Most all of the brief conversations I've managed to conjure up had me chatting with many women with some sort of college education.
Something about pedals, cranks, and two wheels that just eases people up and brings them together.
I don't say too many positive things on these forums, but that could be one of them.
I think if you don't get hung up on money, it can be fine.
I grew up middle class, with a working class tilt to my extended family, but then I attended private schools all my life. I have friends all over the socioeconomic ladder.
I'm white collar, but tend to date working class or at least guys who were born working class. I've always dated very smart men. I appreciated their difference in perspective, and our friends have never had any trouble getting along.
However, I have a huge issue with guys who grew up comfortably middle class and never pushed themselves. I went out on a date with a guy who was 40 and working a crap job despite having a college degree. He blamed his choice of major. I blamed the fact that he admitted to taking off several years to follow a band. He had two kids and was still relying on his parents for help. I'm not a particularly ambitious person, but that kind of stupidity irritates the crap out of me.

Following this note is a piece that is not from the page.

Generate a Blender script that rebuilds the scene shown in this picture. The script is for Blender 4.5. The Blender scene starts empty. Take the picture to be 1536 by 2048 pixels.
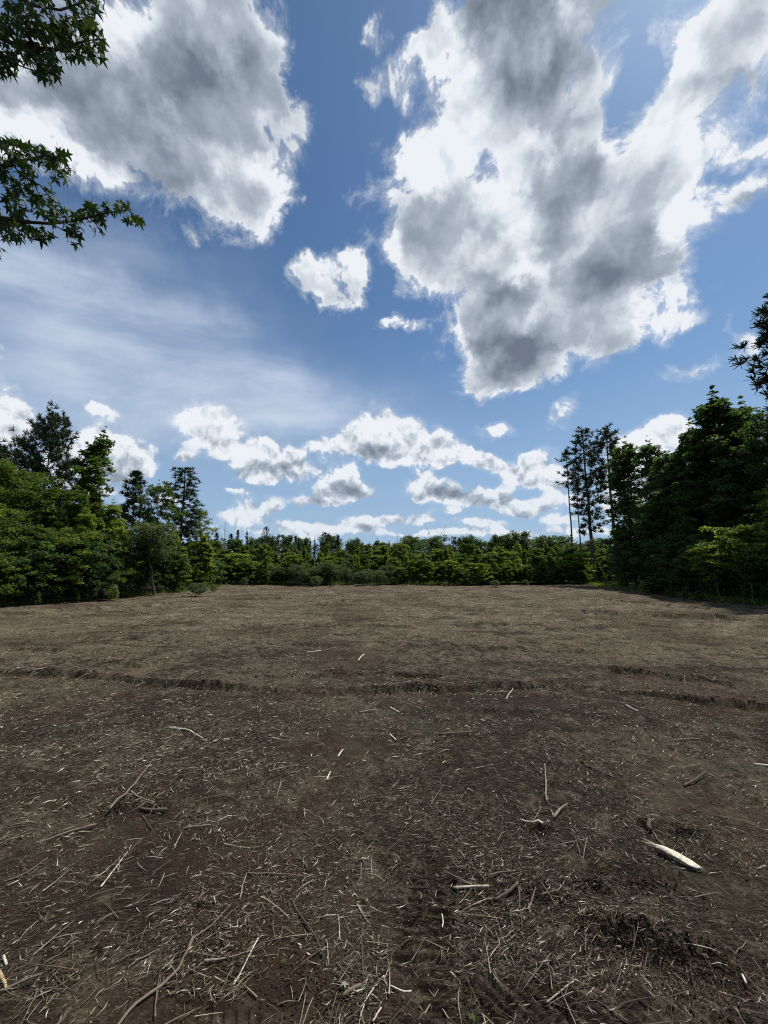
import bpy, math, random
import numpy as np
from mathutils import Vector, Matrix, noise as mnoise

R = math.radians
S = bpy.context.scene
COL = S.collection
random.seed(7)
rng = np.random.default_rng(7)

# ------------------------------------------------------------------ camera
FPX, PITCH, EYE = 790.0, R(7.8), 1.65          # focal length in photo pixels, upward pitch, eye height
cam_d = bpy.data.cameras.new('camera')
cam = bpy.data.objects.new('camera', cam_d); COL.objects.link(cam)
cam.location = (0, 0, EYE); cam.rotation_euler = (R(90) + PITCH, 0, 0)
cam_d.sensor_fit = 'VERTICAL'; cam_d.sensor_height = 36; cam_d.lens = 36 * FPX / 2048
cam_d.clip_start = 0.05; cam_d.clip_end = 6000
S.camera = cam

def ray(px, py):
    """direction of a photograph pixel (1536 x 2048)"""
    cx, cz = (px - 768) / FPX, (1024 - py) / FPX
    return np.array([cx, math.cos(PITCH) - cz * math.sin(PITCH), math.sin(PITCH) + cz * math.cos(PITCH)])

def gpt(px, py):
    """where a pixel meets the ground"""
    d = ray(px, py); t = -EYE / d[2]
    return np.array([d[0] * t, d[1] * t])

# ------------------------------------------------------------------ light
SUN_EL, SUN_AZ = 60.0, 58.0                     # azimuth to the right of the view direction (+y)
S.view_settings.view_transform = 'Standard'; S.view_settings.look = 'None'
S.cycles.use_denoising = False; S.cycles.filter_width = 1.15; S.cycles.diffuse_bounces = 3
S.view_settings.exposure = 0.2; S.view_settings.gamma = 1.0; S.view_settings.use_curve_mapping = False
sd = bpy.data.lights.new('sun', 'SUN'); sd.energy = 5.0; sd.angle = R(1.5); sd.color = (1.0, 0.95, 0.86)
sun = bpy.data.objects.new('sun', sd); COL.objects.link(sun)
_v = Vector((math.sin(R(SUN_AZ)) * math.cos(R(SUN_EL)), math.cos(R(SUN_AZ)) * math.cos(R(SUN_EL)), math.sin(R(SUN_EL))))
sun.rotation_euler = _v.to_track_quat('Z', 'Y').to_euler()

# ------------------------------------------------------------------ node helper
class NT:
    def __init__(s, tree): s.t = tree; s.n = tree.nodes; s.l = tree.links
    def set(s, sock, v):
        if v is None: return
        if isinstance(v, bpy.types.NodeSocket): s.l.new(v, sock)
        else: sock.default_value = v
    def add(s, typ, **kw):
        n = s.n.new(typ)
        for k, v in kw.items(): setattr(n, k, v)
        return n
    def m(s, op, a, b=None, c=None, clamp=False):
        n = s.n.new('ShaderNodeMath'); n.operation = op; n.use_clamp = clamp
        for i, v in enumerate((a, b, c)): s.set(n.inputs[i], v)
        return n.outputs[0]
    def v(s, op, a, b=None, c=None, scale=None):
        n = s.n.new('ShaderNodeVectorMath'); n.operation = op
        for i, v in enumerate((a, b, c)):
            if v is not None: s.set(n.inputs[i], v)
        if scale is not None: s.set(n.inputs['Scale'], scale)
        return n.outputs['Value'] if op in ('DOT_PRODUCT', 'LENGTH', 'DISTANCE') else n.outputs[0]
    def noise(s, vec, scale, detail=4, rough=0.55, dist=0.0, dim='2D', typ='FBM', lac=2.0):
        n = s.n.new('ShaderNodeTexNoise'); n.noise_dimensions = dim; n.noise_type = typ
        s.set(n.inputs['Vector'], vec)
        n.inputs['Scale'].default_value = scale; n.inputs['Detail'].default_value = detail
        n.inputs['Roughness'].default_value = rough; n.inputs['Distortion'].default_value = dist
        n.inputs['Lacunarity'].default_value = lac
        return n.outputs[0], n.outputs[1]
    def ss(s, x, a, b, lo=0.0, hi=1.0):
        n = s.n.new('ShaderNodeMapRange'); n.interpolation_type = 'SMOOTHSTEP'
        s.set(n.inputs[0], x)
        for i, v in zip((1, 2, 3, 4), (a, b, lo, hi)): s.set(n.inputs[i], v)
        return n.outputs[0]
    def mix(s, f, a, b, blend='MIX'):
        n = s.n.new('ShaderNodeMix'); n.data_type = 'RGBA'; n.blend_type = blend
        s.set(n.inputs[0], f); s.set(n.inputs[6], a); s.set(n.inputs[7], b)
        return n.outputs[2]
    def ramp(s, f, stops, mode='LINEAR'):
        n = s.n.new('ShaderNodeValToRGB'); n.color_ramp.interpolation = mode
        cr = n.color_ramp
        while len(cr.elements) < len(stops): cr.elements.new(0.5)
        for e, (p, c) in zip(cr.elements, stops):
            e.position = p; e.color = (*c, 1) if len(c) == 3 else c
        s.set(n.inputs[0], f)
        return n.outputs[0]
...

This sort of thing probably works better if the man is the major earner. Male lawyer introduces his Hooters waitress girlfriend to his colleagues - OK fine. Female lawyer introduces an equally hot waiter boyfriend - probably won't go over as well.
As they say, a man's wealth is his beauty, but a woman's beauty is her wealth.

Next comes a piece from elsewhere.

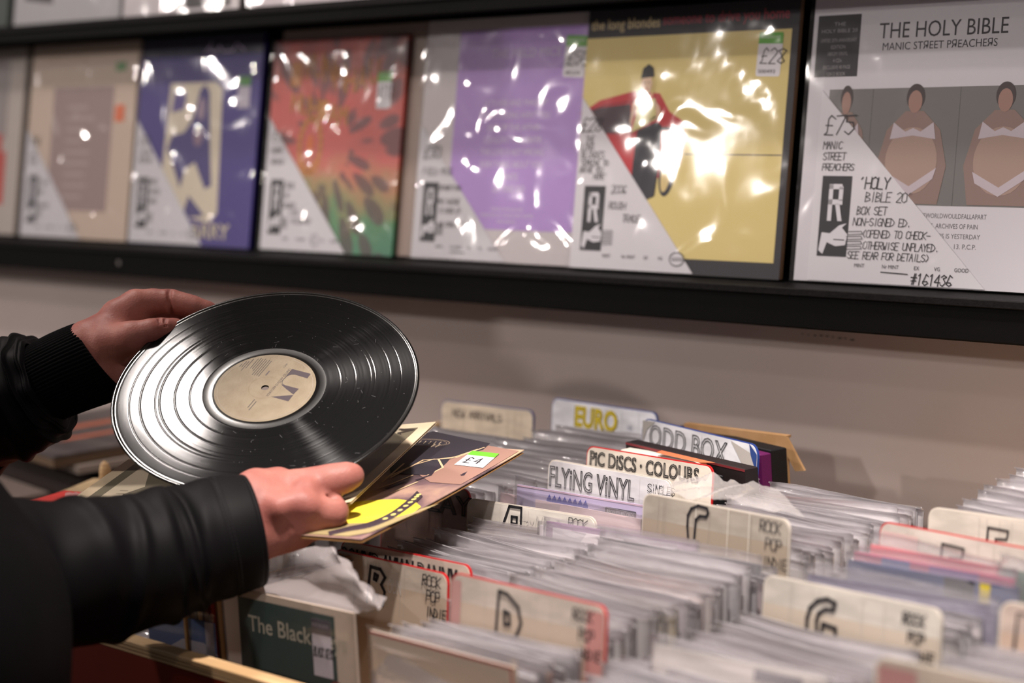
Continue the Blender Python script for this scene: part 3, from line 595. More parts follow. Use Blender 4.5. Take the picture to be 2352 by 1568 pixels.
D_ = [[(0, -3), (.2, 3.2), (1.2, 3.0), (2.5, 1.6), (2.9, -.4), (2.4, -2.2), (1.6, -3.4)], [(.9, .7), (1.5, .5), (1.6, -.9), (1.0, -1.0), (.9, .7)]]
divider((1040, 1312), (1397, 1392), -.461, 'divider card with pinkish ends and a black letter D', many(block(D_, .068, .027, .0062, .0032), hw('ROCK', -.038, .016, .009, .0012), hw('POP', -.030, .031, .009, .0012), hw('INDIE', -.030, .045, .008, .0012),
    lambda p, W, H: (p.rect(.0016, .02, .014, H-.006, (172, 132, 128), 3), p.rect(W-.022, .02, W-.0022, H-.006, (182, 128, 124), 3))), 'red', (194, 182, 172))
G_ = [[(3.2, 1.6), (3.4, 2.8), (2.4, 3.2), (1.2, 2.6), (.3, 1.2), (0, -.6), (0, -2)], [(3.2, 1.6), (2.2, 1.5), (1.4, .6), (1.2, -.6), (1.3, -2.5)], [(1.9, -2.4), (2.0, -.9), (3.6, -1.2), (3.6, -3)]]
divider((1757, 1317), (2168, 1400), -.469, 'cream divider card with a black letter G', many(block(G_, .058, .026, .0050, .0036), hw('ROCK', -.038, .016, .0085, .0014), hw('POP', -.032, .030, .0085, .0014), hw('INDIE', -.032, .043, .008, .0014)), None, (194, 188, 180))
E_ = [[(0, -3), (.3, 2.6), (3.2, 2.4), (3.0, .6), (1.4, .4), (1.5, -.4), (2.6, -2)], [(.3, 2.6), (.2, -3)]]
P2 = atz(2025, 1197, -.459); divider((2135, 1162), (2500, 1212), -.460, 'divider card with an outline letter, farthest back at the right edge of the bin', many(block(E_, .070, .022, .0042, .0016)), None, (206, 198, 188))
divider((2024, 1195), (2415, 1268), -.459, 'divider card with a red left edge and pink tint, with a black outline letter', many(block(E_, .078, .022, .0048, .0018), lambda p, W, H: p.rect(.004, H-.05, .045, H-.008, (196, 168, 164), 2)), 'red', (202, 192, 184))
divider((2300, 1377), (2720, 1455), -.455, 'slanting divider card cut off by the right edge, right of the G card', many(block(E_, .022, .02, .005, .0012)), None, (190, 172, 162))
divider((2012, 1503), (2480, 1600), -.450, 'pink-ended divider card at the bottom right corner of the photo', many(block(E_, .085, .03, .0045, .002), block(E_, .135, .024, .0045, .002), lambda p, W, H: p.rect(.004, H-.05, .036, H-.006, (148, 108, 106), 2)), None, (172, 158, 146))
divider((1105, 1100), (1190, 1052), -.465, 'plain grey divider seen edge on under the big record jacket', lambda p, W, H: None, None, (186, 180, 176), zr=-.462) if False else None
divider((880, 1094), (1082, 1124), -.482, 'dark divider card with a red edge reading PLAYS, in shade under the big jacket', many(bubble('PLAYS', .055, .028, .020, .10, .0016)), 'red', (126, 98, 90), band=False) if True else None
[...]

Of course it depends on what the intended relationship is - if a traditional marriage with kids and a stay at home parent is desired - might work OK. If someone wants a more or less equal partner who brings as much to the table as they do - not so much.
I have a friend...ex Navy officer (Annapolis grad), high ranking HR professional in the software industry pulls in the comfortable 6 figures....when her marriage ended years ago she started dating a bartender..it's been years now...they are still together...he's still a bartender.
It's really not about the job one holds....it's about the people in the relationship they have.
Is it really about the salary that a waiter/waitress or cashier makes or is it about the job itself? Plenty of school teachers draw low salaries, probably lower than a lot of waiters or waitresses. But I think that most would say that that is a very respectable job. Besides, plenty of waiters/waitresses and cashiers are putting themselves through school or just trying to get by in between other jobs. It isn't always a career objective to hold these positions.
I suppose that if I was embarrassed by someone's job, I wouldn't date them. But lower salary doesn't automatically mean embarrassing. I'm sure many adult film actors make tons of money, but I would definitely be embarrassed to date one of them (not that there is anything wrong with that).
Very true. Nor is it an indication of education, intelligence, culture, class, respectability, or anything like that. People seem to forget that crack dealers and pimps can make oodles of money, however that doesn't make them intelligent or worthy of respect. Then there are legitimate professions that pay ridiculous amounts of money, in my opinion wholly undeservedly - I'm looking at the entertainment industry, models, rap stars, pro football players, and various Kardashians.
And then there are teachers, social workers, talented artists, writers, classical musicians, historians, those with graduate degrees in arts or social sciences, and various other pursuits that require significant intelligence, focus, dedication, skill or talent, and yet pay miserable salaries or are simply impossible to find jobs in at all, relegating the individuals to working as Starbucks baristas and retail employees. Would someone with, say, a philosophy or art history degree who is working as a waitress because she's unable to find work in her field be considered 'beneath' a lawyer or engineer in standing? As opposed to a stripper who earns almost as much as said lawyer?